A couple weeks ago, Eric Grandy wrote about a nagging question he's always had about The Blow's song "Parentheses"—"It's a minor complaint, as the song is like 99.99% perfect"—off the (fucking great) 2006 album Paper Television. Eric's basic problem is with this lyric in the chorus: "And when you're holding me/we make a pair of parentheses." As Eric pointed out:
A pair of parantheses encasing plenty of space looks like this:(plenty of space)

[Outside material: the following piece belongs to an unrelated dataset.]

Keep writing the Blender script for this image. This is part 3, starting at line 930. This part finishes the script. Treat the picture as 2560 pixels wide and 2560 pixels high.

But if we're talking about people as punctuation, wouldn't two parentheses holding each other look like:
))
Khaela Maricich, aka The Blow, has written a response to Eric's question. Here tis:
It's nice, and a little surreal, to read that people could be interested enough in something that I have made to nit pick over the grammer and specifications of the imagery. To a certain degree, I feel that if I didn't get the idea all the way across in the song, if there is confusion about what I really meant, then it would be sort of cheating for me to go tacking on notes of clarification after the fact. However, my approach to my live shows has been to use them to put the songs from the album into context and to flesh out what I meant with the lyrics. A written explanation could be viewed as a mini show from the comfort of my couch.There have been a couple of requests to use the song "Parentheses" in commercials. In a pitch from Secret deodorant, their sketches showed a girl with her arms up over her head that would be shown when the lyrics about parentheses came up. I guess in that case, the metaphorical arms of the deodorant are holding the girl, making her feel safe (by encasing her smell?). I suppose that the feeling I was trying to nail wouldn't be that different from the security of knowing that strangers can't smell your b.o. The subtlety though, and the romance of it for me, which didn't seem to be there in the Secret commercial pitch, is that there exists a person with whom you could let go a bit, someone with whom you could lay side by side, holding each other, unworried about odors, and feel space to talk about things that you don't understand and can't easily describe.
I've been trying to describe that particular indescribable in songs and performances for a long time. In my mind I just refer to it as "the weirdness." Generally, I am trying to address how bizarre it is to exist here alive on the planet, and then the web of awkwardnesses that radiate ouwtards from there. On some occasions I feel like people have understood me. Certain audiences, certain nights, I have felt like the veneer got pulled back and we shared a moment of that strange raw awareness. But I really wonder how the Secret deodorant people heard the lyric about "there's plenty space to encase whatever weird way my mind goes." Does the song just sound poppy enough that they didn't notice that part? Or do they totally get it, and understand that teenage girls do get into existential trip-outs, and believe that this would be a deeper sellng point? My stance lately is to just say the thing that I am thinking about as clearly as I can, and then let people either get it or not get it. It's hard, though, as I tend to be the type who will obsess over whether or not people understand me. It hadn't even occured to me that there could be uncertainty about the physical positioning of the snuggled bodies in the refrain.
Khaela Maricich, ladies and gentlemen.